L’enseignement fondamental et secondaire n’est pas directement menacé. La Communauté française Wallonie-Bruxelles, l’Etat belge et l’Union Européenne le tiennent à l’écart de l’Accord général sur le commerce et les services (AGCS). La mobilisation contre la marchandisation à outrance a donc porté ses fruits. Toutefois la pression reste forte, notamment de la part de l’Australie et de la Nouvelle Zélande. A l’intérieur même de l’Europe, divers pays ont cédé à la marchandisation.

Après 25 ans d’austérité, notre enseignement est devenu terriblement inégalitaire, ce qui entraîne une chute de sa moyenne par rapport aux autres pays développés et contribue à
la dualisation de la société. C’est un acte démocratique d’exiger un investissement massif pour rendre à l’école la part du PIB qu’elle avait il y a une génération. L’école primaire en a particulièrement besoin parce que c’est à partir de la base qu’il faut reconstruire.
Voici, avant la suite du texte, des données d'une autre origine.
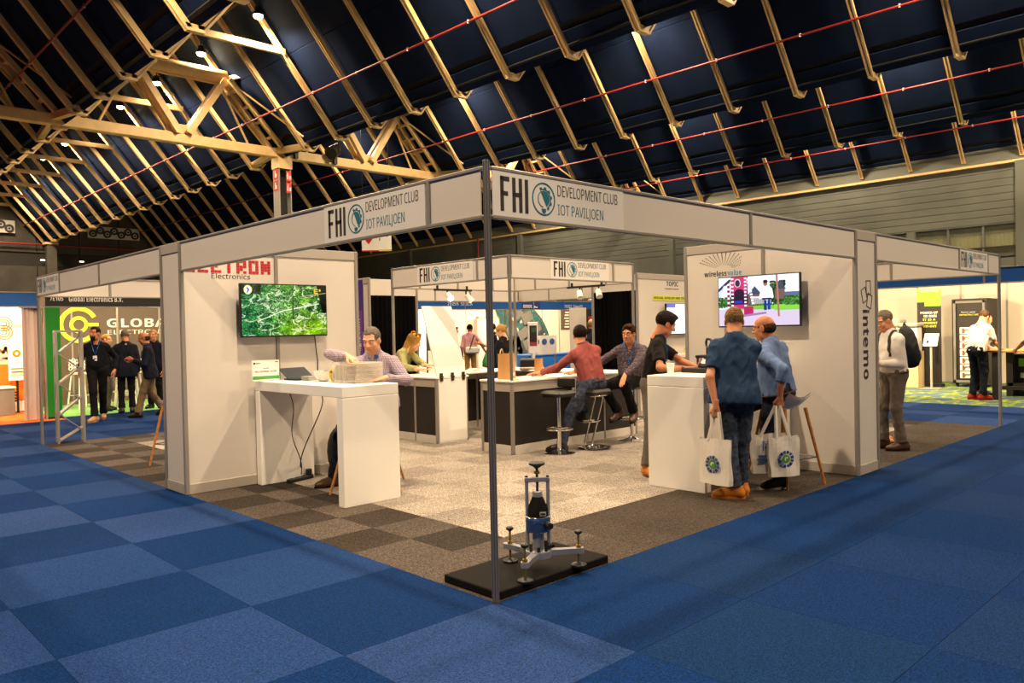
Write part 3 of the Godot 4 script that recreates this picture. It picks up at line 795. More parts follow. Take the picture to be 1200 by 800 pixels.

Une influence des firmes se fait sentir par la « sponsorisation » de nombreuses activités des écoles. La publicité et les distributeurs automatiques de certaines marques sont présents dans les établissements scolaires. Les cyberclasses sont utilisées plutôt pour transformer les enfants -et par ricoche, leurs parents-, en consommateurs de nouvelles technologies, que pour apprendre un usage critique d’internet et de l’informatique.
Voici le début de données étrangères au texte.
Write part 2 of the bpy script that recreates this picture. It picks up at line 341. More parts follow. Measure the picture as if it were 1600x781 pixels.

Sous la pression de la Table Ronde des Industriels Européens et de ses relais, l’enseignement technique et professionnel subit une dérive. Loin des humanités techniques et de l’équivalence des diplômes avec le général, on voit se développer au travers des profils de qualification et de la pédagogie des compétences, des formations qui visent essentiellement à l’employabilité immédiate des élèves. Cela s’accompagne d’un discours démagogique qui cache une vérité : plus du tiers des futurs emplois ne requiert que des compétences médiocres et limitées ! Qu’en sera-t-il de la formation culturelle et citoyenne des élèves de ces filières ?
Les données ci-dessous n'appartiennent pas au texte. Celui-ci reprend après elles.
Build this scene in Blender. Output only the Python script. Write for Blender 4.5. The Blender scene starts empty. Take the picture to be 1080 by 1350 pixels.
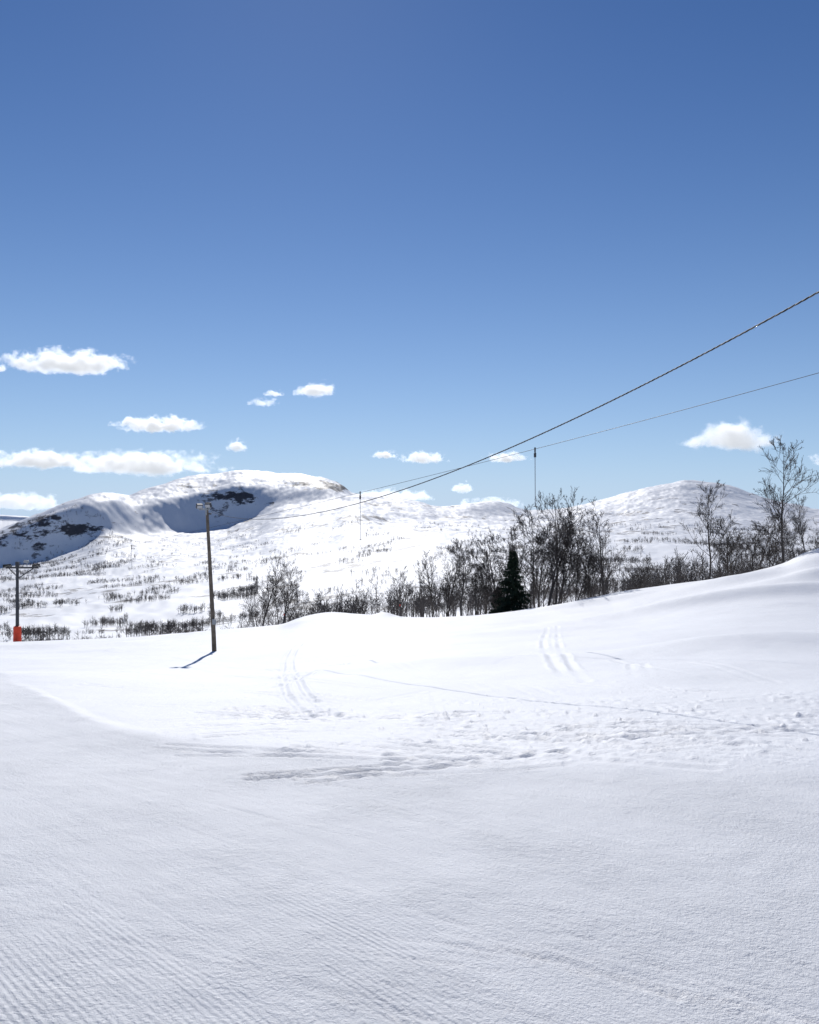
import bpy, math, random
import numpy as np
from mathutils import Vector

random.seed(7); rng=np.random.default_rng(7)
F=1107.0; HV=700.0; UC=540.0; EYE=1.7
scene=bpy.context.scene

# ---------------------------------------------------------------- noise
def _grad(ix,iy,seed):
    h=(ix.astype(np.int64)*374761393+iy.astype(np.int64)*668265263+seed*1442695041)&0xffffffff
    h=((h^(h>>13))*1274126177)&0xffffffff
    h=(h^(h>>16))&0xffff
    return h*(2*np.pi/65536.0)
def perlin(x,y,seed=0):
    x0=np.floor(x);y0=np.floor(y);fx=x-x0;fy=y-y0
    u=fx*fx*fx*(fx*(fx*6-15)+10);v=fy*fy*fy*(fy*(fy*6-15)+10)
    def g(dx,dy):
        a=_grad(x0+dx,y0+dy,seed); return np.cos(a)*(fx-dx)+np.sin(a)*(fy-dy)
    a=g(0,0)*(1-u)+g(1,0)*u;b=g(0,1)*(1-u)+g(1,1)*u
    return (a*(1-v)+b*v)*1.5
def fbm(x,y,seed,octv=4,gain=.5):
    s=0;a=1
    for i in range(octv):
        s=s+a*perlin(x*2**i+i*17.3,y*2**i-i*9.1,seed+i);a*=gain
    return s
def sstep(a,b,x):
    t=np.clip((x-a)/(b-a),0,1);return t*t*(3-2*t)

# ---------------------------------------------------------------- terrain control tables
TT=np.linspace(-40,40,2401)       # degrees
def pch(xs,ys,xq):
    xs=np.array(xs,float);ys=np.array(ys,float)
    h=np.diff(xs);dl=np.diff(ys)/h
    m=np.zeros_like(ys);m[0]=0;m[-1]=0
    for i in range(1,len(xs)-1):
        if dl[i-1]*dl[i]>0: m[i]=2*dl[i-1]*dl[i]/(dl[i-1]+dl[i])
    xq=np.clip(xq,xs[0],xs[-1]);k=np.clip(np.searchsorted(xs,xq)-1,0,len(xs)-2)
    t=(xq-xs[k])/h[k]
    return ((1+2*t)*(1-t)**2*ys[k]+t*(1-t)**2*h[k]*m[k]+t*t*(3-2*t)*ys[k+1]+t*t*(t-1)*h[k]*m[k+1])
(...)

La volonté de certains secteurs patronaux de développer la formation en alternance va dans le même sens.

L’enseignement de promotion sociale a de moins en moins pour but la promotion personnelle de l’adulte qui reprend des études, sa fonction devient la réponse rapide au marché de l’emploi.

L’enseignement supérieur est, lui, directement menacé. Les conditions de travail s’y dégradent et la pression sur les enseignants augmente. Il est sous-financé. Dans de nombreux pays, la réponse est simple : augmenter le minerval, vendre les études. Le processus de Bologne ouvre la voie à la mise en concurrence des universités publiques ou subventionnées, encore accessibles, avec des universités privées très chères. Des ventes de formation par internet existent déjà. La mobilité des étudiants, en soi souhaitable, risque de tourner au cauchemar pour les familles qui ne sont pas riches, tant le coût des formations à l’étranger risque d’être élevé. Les banques s’apprêtent à financer les études d’une nouvelle génération d’intellectuels qui commenceront leur carrière en remboursant capital et intérêts.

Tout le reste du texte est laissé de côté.